ECLI:NL:HR:2003:AF5365
Hoge Raad
- Cassatie
- L. Monné
- P.J. van Amersfoort
- C.J.J. van Maanen
- Rechtspraak.nl
Cassatie over aanslag afvalstoffenheffing gemeente Zaanstad en industriële bestemming perceel
In deze zaak gaat het om een beroep in cassatie van belanghebbende X te Z tegen de uitspraak van het Gerechtshof te Amsterdam van 31 oktober 2001, nr. 00/3377, betreffende een aanslag in de afvalstoffenheffing van de gemeente Zaanstad voor het jaar 1999. De aanslag, ter hoogte van ƒ 442,20, was opgelegd na bezwaar door het hoofd van de afdeling heffing en invordering van de gemeente Zaanstad. Het Hof had het beroep van belanghebbende ongegrond verklaard, waarop belanghebbende cassatie heeft ingesteld.
In de procedure heeft belanghebbende betoogd dat de gemeente Zaanstad niet verplicht was tot het inzamelen van huishoudelijke afvalstoffen, gezien de industriële bestemming van zijn perceel. Het Hof heeft echter vastgesteld dat dit standpunt niet ter zitting is ingetrokken, waardoor de klacht van belanghebbende gegrond werd verklaard. Desondanks oordeelde de Hoge Raad dat de industriële bestemming van het perceel niet in de weg staat aan de verplichting van de gemeente om huishoudelijke afvalstoffen in te zamelen, aangezien er in het perceel, dat volgens het Hof een woning is, geregeld huishoudelijke afvalstoffen konden ontstaan.

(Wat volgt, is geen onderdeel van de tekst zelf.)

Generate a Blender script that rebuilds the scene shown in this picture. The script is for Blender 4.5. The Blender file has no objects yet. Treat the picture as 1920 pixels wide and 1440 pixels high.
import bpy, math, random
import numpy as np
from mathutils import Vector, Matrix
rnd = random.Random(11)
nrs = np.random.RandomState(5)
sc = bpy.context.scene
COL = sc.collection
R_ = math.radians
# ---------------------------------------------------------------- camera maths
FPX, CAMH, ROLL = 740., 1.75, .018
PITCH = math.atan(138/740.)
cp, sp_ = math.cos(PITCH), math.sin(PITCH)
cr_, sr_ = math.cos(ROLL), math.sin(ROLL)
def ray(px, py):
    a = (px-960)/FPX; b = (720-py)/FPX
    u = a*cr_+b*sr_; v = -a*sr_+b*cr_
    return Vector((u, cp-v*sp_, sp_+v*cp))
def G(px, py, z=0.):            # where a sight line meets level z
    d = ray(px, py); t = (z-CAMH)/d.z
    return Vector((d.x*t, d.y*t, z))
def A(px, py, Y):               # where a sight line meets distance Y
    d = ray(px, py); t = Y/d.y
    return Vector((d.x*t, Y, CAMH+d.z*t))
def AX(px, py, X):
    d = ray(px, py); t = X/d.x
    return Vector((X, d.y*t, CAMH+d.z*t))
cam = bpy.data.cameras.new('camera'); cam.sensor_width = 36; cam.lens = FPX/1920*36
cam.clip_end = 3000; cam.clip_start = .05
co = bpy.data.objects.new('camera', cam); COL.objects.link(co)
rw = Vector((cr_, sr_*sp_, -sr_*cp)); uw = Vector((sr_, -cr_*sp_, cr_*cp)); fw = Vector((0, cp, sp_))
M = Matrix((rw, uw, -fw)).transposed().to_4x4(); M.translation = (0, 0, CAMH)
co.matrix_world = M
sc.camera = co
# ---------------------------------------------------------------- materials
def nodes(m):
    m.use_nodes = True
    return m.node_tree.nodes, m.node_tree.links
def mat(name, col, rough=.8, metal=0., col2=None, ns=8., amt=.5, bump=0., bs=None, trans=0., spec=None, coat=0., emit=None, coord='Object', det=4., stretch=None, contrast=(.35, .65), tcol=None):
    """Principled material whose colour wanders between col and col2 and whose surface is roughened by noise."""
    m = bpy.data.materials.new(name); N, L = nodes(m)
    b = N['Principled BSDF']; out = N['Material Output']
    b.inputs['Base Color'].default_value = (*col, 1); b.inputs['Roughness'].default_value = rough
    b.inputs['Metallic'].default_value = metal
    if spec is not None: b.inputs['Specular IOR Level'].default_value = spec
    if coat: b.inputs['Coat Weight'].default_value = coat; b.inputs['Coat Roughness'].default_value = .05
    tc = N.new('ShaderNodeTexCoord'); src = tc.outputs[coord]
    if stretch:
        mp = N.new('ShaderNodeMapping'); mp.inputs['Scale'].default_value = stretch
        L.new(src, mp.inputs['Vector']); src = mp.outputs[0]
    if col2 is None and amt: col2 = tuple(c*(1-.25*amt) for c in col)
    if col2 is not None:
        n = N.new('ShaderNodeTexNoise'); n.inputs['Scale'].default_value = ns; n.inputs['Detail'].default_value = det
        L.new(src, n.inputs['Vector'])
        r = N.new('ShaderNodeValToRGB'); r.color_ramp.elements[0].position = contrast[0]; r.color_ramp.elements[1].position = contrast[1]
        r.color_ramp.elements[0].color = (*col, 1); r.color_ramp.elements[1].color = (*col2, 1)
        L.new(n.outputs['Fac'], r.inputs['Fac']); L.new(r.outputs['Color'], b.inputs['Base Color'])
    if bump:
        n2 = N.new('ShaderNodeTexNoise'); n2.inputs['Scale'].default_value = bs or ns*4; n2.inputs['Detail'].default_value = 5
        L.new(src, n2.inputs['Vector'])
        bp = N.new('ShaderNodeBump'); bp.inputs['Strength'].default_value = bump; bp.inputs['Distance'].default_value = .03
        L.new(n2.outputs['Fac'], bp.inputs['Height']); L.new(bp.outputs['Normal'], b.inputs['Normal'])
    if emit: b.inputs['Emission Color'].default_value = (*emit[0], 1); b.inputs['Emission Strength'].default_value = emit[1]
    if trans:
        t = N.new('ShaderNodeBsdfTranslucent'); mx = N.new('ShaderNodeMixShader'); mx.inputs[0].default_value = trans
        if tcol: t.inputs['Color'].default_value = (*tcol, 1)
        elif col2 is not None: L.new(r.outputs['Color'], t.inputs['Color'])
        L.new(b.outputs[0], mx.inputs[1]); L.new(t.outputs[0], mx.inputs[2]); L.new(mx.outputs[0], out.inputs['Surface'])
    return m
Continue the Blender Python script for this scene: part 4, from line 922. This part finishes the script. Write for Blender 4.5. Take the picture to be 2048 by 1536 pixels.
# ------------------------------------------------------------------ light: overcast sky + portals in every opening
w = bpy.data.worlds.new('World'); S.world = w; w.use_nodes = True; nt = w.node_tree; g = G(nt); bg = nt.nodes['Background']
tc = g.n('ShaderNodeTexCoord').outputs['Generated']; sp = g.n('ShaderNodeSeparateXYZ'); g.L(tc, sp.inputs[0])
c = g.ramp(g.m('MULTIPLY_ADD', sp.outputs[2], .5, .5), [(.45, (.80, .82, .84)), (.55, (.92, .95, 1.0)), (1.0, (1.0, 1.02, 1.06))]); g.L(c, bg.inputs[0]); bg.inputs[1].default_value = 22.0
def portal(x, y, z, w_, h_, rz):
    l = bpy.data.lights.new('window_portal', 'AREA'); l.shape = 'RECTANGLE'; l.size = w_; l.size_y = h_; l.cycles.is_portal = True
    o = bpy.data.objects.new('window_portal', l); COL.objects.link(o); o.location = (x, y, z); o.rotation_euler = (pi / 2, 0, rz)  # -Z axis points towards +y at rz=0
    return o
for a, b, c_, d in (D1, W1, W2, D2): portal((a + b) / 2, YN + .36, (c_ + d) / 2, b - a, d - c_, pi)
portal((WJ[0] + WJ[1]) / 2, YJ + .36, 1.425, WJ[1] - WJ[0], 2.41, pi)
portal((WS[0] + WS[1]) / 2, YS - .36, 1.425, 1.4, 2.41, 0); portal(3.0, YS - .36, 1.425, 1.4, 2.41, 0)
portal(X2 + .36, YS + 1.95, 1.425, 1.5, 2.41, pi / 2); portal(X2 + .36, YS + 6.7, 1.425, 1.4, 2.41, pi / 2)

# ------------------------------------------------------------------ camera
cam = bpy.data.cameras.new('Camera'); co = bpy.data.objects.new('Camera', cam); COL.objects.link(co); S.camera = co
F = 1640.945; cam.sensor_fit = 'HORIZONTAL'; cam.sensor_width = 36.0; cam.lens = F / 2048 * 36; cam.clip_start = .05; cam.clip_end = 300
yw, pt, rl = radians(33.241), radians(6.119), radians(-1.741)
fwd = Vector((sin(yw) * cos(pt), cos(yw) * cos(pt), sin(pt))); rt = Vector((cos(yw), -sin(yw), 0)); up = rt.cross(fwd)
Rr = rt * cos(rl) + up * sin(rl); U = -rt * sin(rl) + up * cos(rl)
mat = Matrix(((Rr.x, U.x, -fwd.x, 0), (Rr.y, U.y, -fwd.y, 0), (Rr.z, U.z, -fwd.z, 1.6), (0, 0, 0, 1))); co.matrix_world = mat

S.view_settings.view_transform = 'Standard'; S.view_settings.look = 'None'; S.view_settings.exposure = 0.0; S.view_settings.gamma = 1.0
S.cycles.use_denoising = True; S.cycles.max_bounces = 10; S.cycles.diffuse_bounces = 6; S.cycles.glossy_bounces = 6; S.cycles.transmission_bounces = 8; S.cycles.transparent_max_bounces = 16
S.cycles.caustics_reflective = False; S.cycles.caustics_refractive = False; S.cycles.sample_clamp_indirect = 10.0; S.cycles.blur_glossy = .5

De Hoge Raad heeft geen termen aanwezig geacht voor een veroordeling in de proceskosten en heeft het beroep ongegrond verklaard. Dit arrest is uitgesproken op 7 maart 2003 door raadsheer L. Monné als voorzitter, samen met raadsheren P.J. van Amersfoort en C.J.J. van Maanen, in aanwezigheid van waarnemend griffier A.I. Boussak-Leeksma.